• TASK TO COMPLETE
Pictures don't belong in the copy; print all the records exactly.

• RECORDS FOR THIS EXERCISE
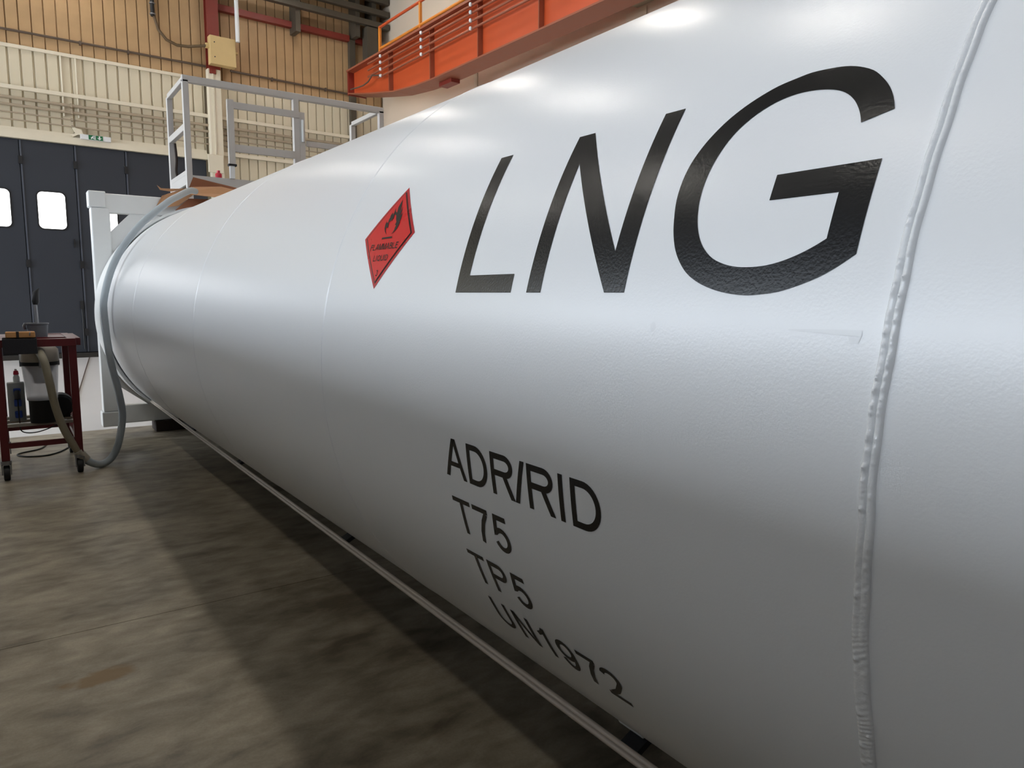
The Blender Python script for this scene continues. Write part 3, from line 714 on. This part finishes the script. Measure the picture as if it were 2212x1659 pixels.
# end frame
Y0, Y1 = 9.15, 9.33
for s in (-1, 1):
    X = (lambda v: v) if s < 0 else (lambda v: 2 * AX - v)
    xs = sorted((X(0.824), X(1.006)))
    mk('corner_post', MB().box(xs[0], xs[1], Y0, Y1, 0.27, 2.53), 'frame_white', tank, bev=0.012)
    for z0, z1 in ((0.10, 0.27), (2.53, 2.705)):
        xc = sorted((X(0.806), X(0.975)))
        mk('corner_casting', MB().box(xc[0], xc[1], Y0 - 0.01, Y1 + 0.01, z0, z1), 'frame_white', tank, bev=0.012)
    # plates that carry the collar, with a triangular opening in each corner
    up = [(X(1.0), 2.48), (X(1.205), 2.48), (X(1.005), 2.275), (X(1.0), 2.27)]
    mk('corner_plate', MB().prism([(X(1.004), 2.275), (X(1.205), 2.482), (X(1.52), 2.482), (X(1.40), 2.33), (X(1.12), 2.16), (X(1.004), 1.86)], 1, Y0 + 0.02, Y0 + 0.05), 'frame_white', tank)
    mk('corner_plate', MB().prism([(X(1.004), 0.545), (X(1.276), 0.33), (X(1.55), 0.33), (X(1.40), 0.42), (X(1.13), 0.62), (X(1.004), 0.83)], 1, Y0 + 0.02, Y0 + 0.05), 'frame_white', tank)
mk('top_beam', MB().box(0.94, 2 * AX - 0.94, Y0 + 0.005, Y1 - 0.02, 2.48, 2.687), 'frame_white', tank, bev=0.012)
mk('bottom_beam', MB().box(0.94, 2 * AX - 0.94, Y0 + 0.005, Y1 - 0.02, 0.125, 0.33), 'frame_white', tank, bev=0.012)
mk('back_plate', MB().lathe([(0.01, 9.25), (1.225, 9.25), (1.225, 9.15)], (AX, 0, AZ), 96, axis='y'), 'frame_white', tank)
for xx, wd in ((1.60, 'dark timber block under the white frame nearest the aisle'), (2.75, 'dark timber block under the far half of the white frame')):
    tag(mk('support_block', MB().box(xx - 0.26, xx + 0.26, 9.1, 9.4, 0.0, 0.125), 'timber_dark', base=(xx, 9.25, 0), bev=0.008), wd, 'block', 'timber blocks under the tank')

# unseen sister tank added alongside, beyond the aisle (it shades the aisle floor and the lower flank from the windows)
sis = bpy.data.objects.new('tank_container', None); COL.objects.link(sis)
sis.location = (AX - 4.66, 3.0, 0)
META[sis.name] = ((AX - 4.66, 3.0, 0), I4)
tag(sis, 'unseen second tank container, dull grey to cut bounce light, standing parallel across the aisle', 'tank container')
for ch in list(tank.children):
    if ch.name.split('.')[0] in ('letter', 'hazard_placard', 'bracket', 'side_pipe'): continue
    c2 = ch.copy(); COL.objects.link(c2); c2.parent = sis
    if c2.material_slots: c2.material_slots[0].link = 'OBJECT'; c2.material_slots[0].material = MATS['low_bounce_grey']
for xx in (1.60, 2.75):
    tag(mk('support_block', MB().box(xx - 4.92, xx - 4.40, 9.1, 9.4, 0.0, 0.125), 'timber_dark', base=(xx - 4.66, 9.25, 0), bev=0.008), 'dark timber block under the second tank, %s' % ('outer' if xx < 2 else 'inner'), 'block', 'timber blocks under the second tank')

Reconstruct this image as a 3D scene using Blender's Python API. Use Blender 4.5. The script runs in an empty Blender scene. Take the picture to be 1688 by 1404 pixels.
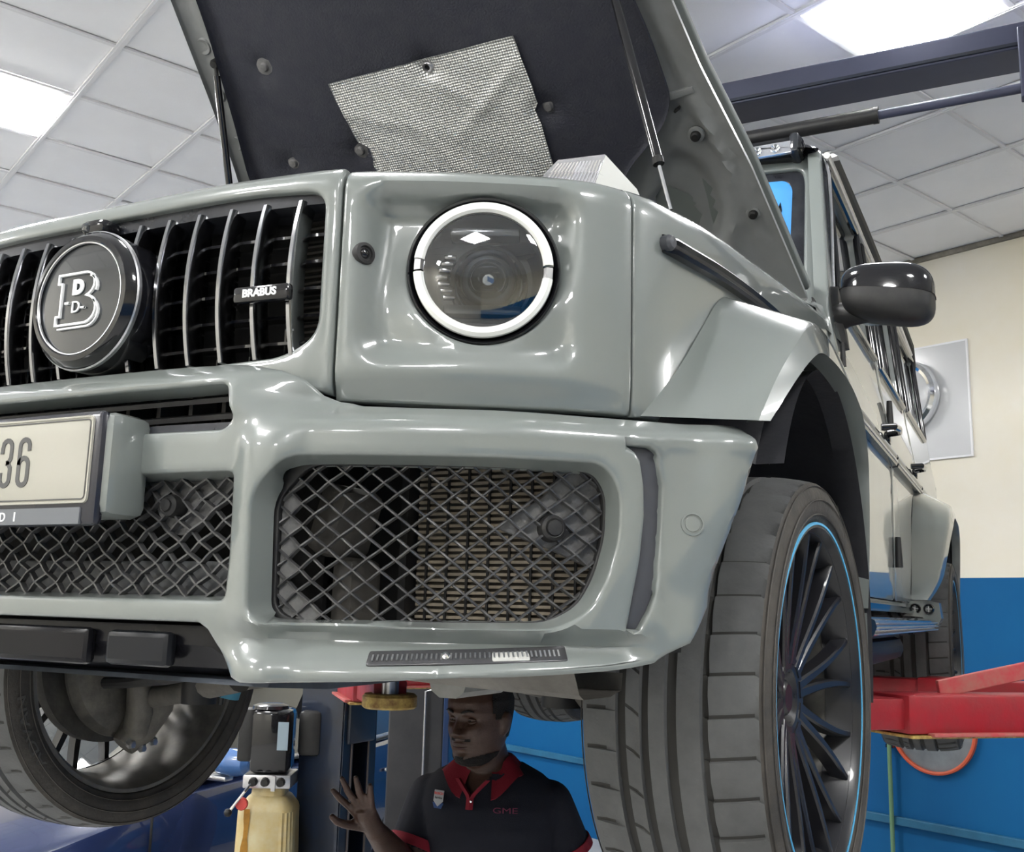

• TASK RESULT
The Blender Python script for this scene continues. Write part 3, from line 714 on. This part finishes the script. Measure the picture as if it were 2212x1659 pixels.
# end frame
Y0, Y1 = 9.15, 9.33
for s in (-1, 1):
    X = (lambda v: v) if s < 0 else (lambda v: 2 * AX - v)
    xs = sorted((X(0.824), X(1.006)))
    mk('corner_post', MB().box(xs[0], xs[1], Y0, Y1, 0.27, 2.53), 'frame_white', tank, bev=0.012)
    for z0, z1 in ((0.10, 0.27), (2.53, 2.705)):
        xc = sorted((X(0.806), X(0.975)))
        mk('corner_casting', MB().box(xc[0], xc[1], Y0 - 0.01, Y1 + 0.01, z0, z1), 'frame_white', tank, bev=0.012)
    # plates that carry the collar, with a triangular opening in each corner
    up = [(X(1.0), 2.48), (X(1.205), 2.48), (X(1.005), 2.275), (X(1.0), 2.27)]
    mk('corner_plate', MB().prism([(X(1.004), 2.275), (X(1.205), 2.482), (X(1.52), 2.482), (X(1.40), 2.33), (X(1.12), 2.16), (X(1.004), 1.86)], 1, Y0 + 0.02, Y0 + 0.05), 'frame_white', tank)
    mk('corner_plate', MB().prism([(X(1.004), 0.545), (X(1.276), 0.33), (X(1.55), 0.33), (X(1.40), 0.42), (X(1.13), 0.62), (X(1.004), 0.83)], 1, Y0 + 0.02, Y0 + 0.05), 'frame_white', tank)
mk('top_beam', MB().box(0.94, 2 * AX - 0.94, Y0 + 0.005, Y1 - 0.02, 2.48, 2.687), 'frame_white', tank, bev=0.012)
mk('bottom_beam', MB().box(0.94, 2 * AX - 0.94, Y0 + 0.005, Y1 - 0.02, 0.125, 0.33), 'frame_white', tank, bev=0.012)
mk('back_plate', MB().lathe([(0.01, 9.25), (1.225, 9.25), (1.225, 9.15)], (AX, 0, AZ), 96, axis='y'), 'frame_white', tank)
for xx, wd in ((1.60, 'dark timber block under the white frame nearest the aisle'), (2.75, 'dark timber block under the far half of the white frame')):
    tag(mk('support_block', MB().box(xx - 0.26, xx + 0.26, 9.1, 9.4, 0.0, 0.125), 'timber_dark', base=(xx, 9.25, 0), bev=0.008), wd, 'block', 'timber blocks under the tank')

# unseen sister tank added alongside, beyond the aisle (it shades the aisle floor and the lower flank from the windows)
sis = bpy.data.objects.new('tank_container', None); COL.objects.link(sis)
sis.location = (AX - 4.66, 3.0, 0)
META[sis.name] = ((AX - 4.66, 3.0, 0), I4)
tag(sis, 'unseen second tank container, dull grey to cut bounce light, standing parallel across the aisle', 'tank container')
for ch in list(tank.children):
    if ch.name.split('.')[0] in ('letter', 'hazard_placard', 'bracket', 'side_pipe'): continue
    c2 = ch.copy(); COL.objects.link(c2); c2.parent = sis
    if c2.material_slots: c2.material_slots[0].link = 'OBJECT'; c2.material_slots[0].material = MATS['low_bounce_grey']
for xx in (1.60, 2.75):
    tag(mk('support_block', MB().box(xx - 4.92, xx - 4.40, 9.1, 9.4, 0.0, 0.125), 'timber_dark', base=(xx - 4.66, 9.25, 0), bev=0.008), 'dark timber block under the second tank, %s' % ('outer' if xx < 2 else 'inner'), 'block', 'timber blocks under the second tank')

Reconstruct this image as a 3D scene using Blender's Python API. Use Blender 4.5. The script runs in an empty Blender scene. Take the picture to be 1688 by 1404 pixels.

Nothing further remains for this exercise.